Menu
Libération

Le plus mal payé des salariés plus imposé que les actionnaires ?

publié le 8 février 2019 à 19h26

Sociologues à la retraite, Michel Pinçon et Monique Pinçon-Charlot, en promo de leur dernier ouvrage (1), répètent à l'envi une formule choc censée illustrer l'injustice fiscale de Macron. Dans Libé du 29 janvier, ils affirment ainsi : «Macron a aussi procédé à la création d'un prélèvement forfaitaire unique (PFU ou flat tax) sur les revenus du capital [de 30 %]. Le gouvernement a oublié de préciser que ce chiffre comprend aussi [les prélèvements sociaux]. Au final, l'impôt forfaitaire en tant que tel n'est que de 12,8 %. Cela signifie que le plus mal payé des contribuables paie plus en impôts sur le revenu que le plus riche des actionnaires sur chaque euro de dividendes perçus.» Sur le Média, Monique Pinçon-Charlot précise : «[Avec 12,8 %], l'impôt sur le capital est en dessous de la première tranche d'impôt à 14 %».

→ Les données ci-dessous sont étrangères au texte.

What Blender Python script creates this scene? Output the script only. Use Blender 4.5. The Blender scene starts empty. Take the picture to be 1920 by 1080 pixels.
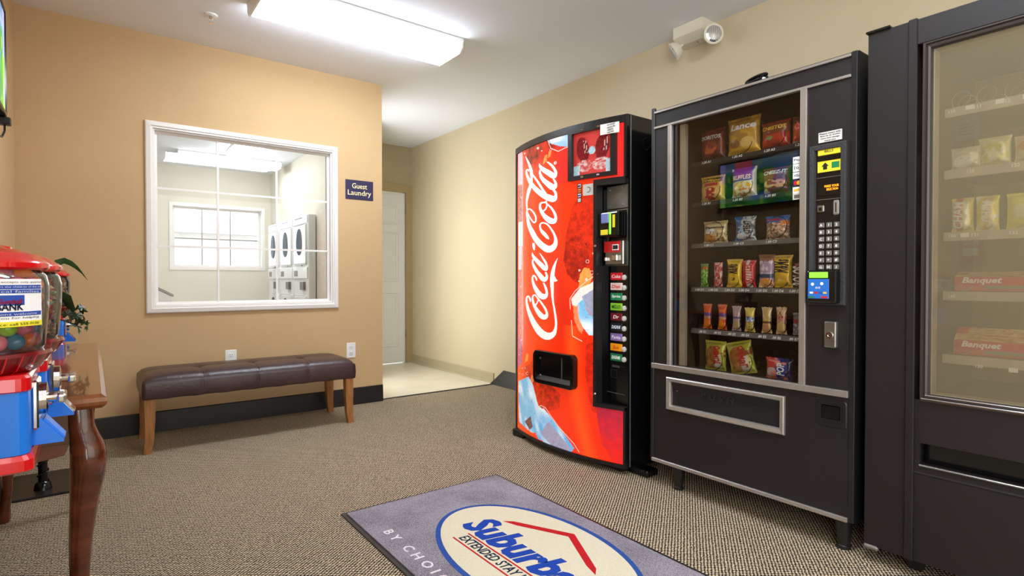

Le plus mal payé des contribuables salariés payerait donc 14 % d'impôt sur le revenu (IR), contre 12,8 % pour les revenus financiers ? Première chose : plus de la moitié des contribuables (parmi lesquels les salariés les moins payés) ne sont pas assujettis à l'impôt sur le revenu. Et parmi les salariés imposables à l'IR, tous, loin de là, ne sont pas imposés à un taux global d'au moins 14 %, même si leurs revenus atteignent le taux marginal de 14 %. L'IR est en effet un impôt progressif, qui impose les revenus par paliers. Si un salarié gagne par exemple 25 000 euros net par an, soit 2 083 euros par mois, on va d'abord lui appliquer un abattement général de 10 %, soit 2 500 euros. Son revenu annuel soumis au barème sera donc de 22 500 euros. Sur ses 9 964 premiers euros, il sera imposé à 0 % (1re tranche), soit 0 euro. Ce n'est que sur la partie comprise entre 9 964 euros et 22 500 euros qu'il sera prélevé à hauteur de 14 %. C'est-à-dire sur une somme de 12 536 euros. Ce qui donne 1 755 euros d'impôts, soit un taux d'imposition de 7 % [1 755 euros / 25 000 euros x 100], et non pas 14 %. Bref, un taux près de deux fois inférieur à celui des revenus mobiliers, imposés dès le premier euro à 12,8 %. En réalité, pour atteindre un taux global d'imposition à 12,8 %, et être ainsi imposé davantage que les revenus mobiliers, il faut gagner plus de 40 500 euros net par an, soit plus de 3 375 euros par mois. Cela correspond en effet à 5 137 euros d'impôts, soit un taux global d'imposition de 12,7 %. Or à plus de 3 375 euros par mois, on fait partie des 20 % des salariés les mieux rémunérés.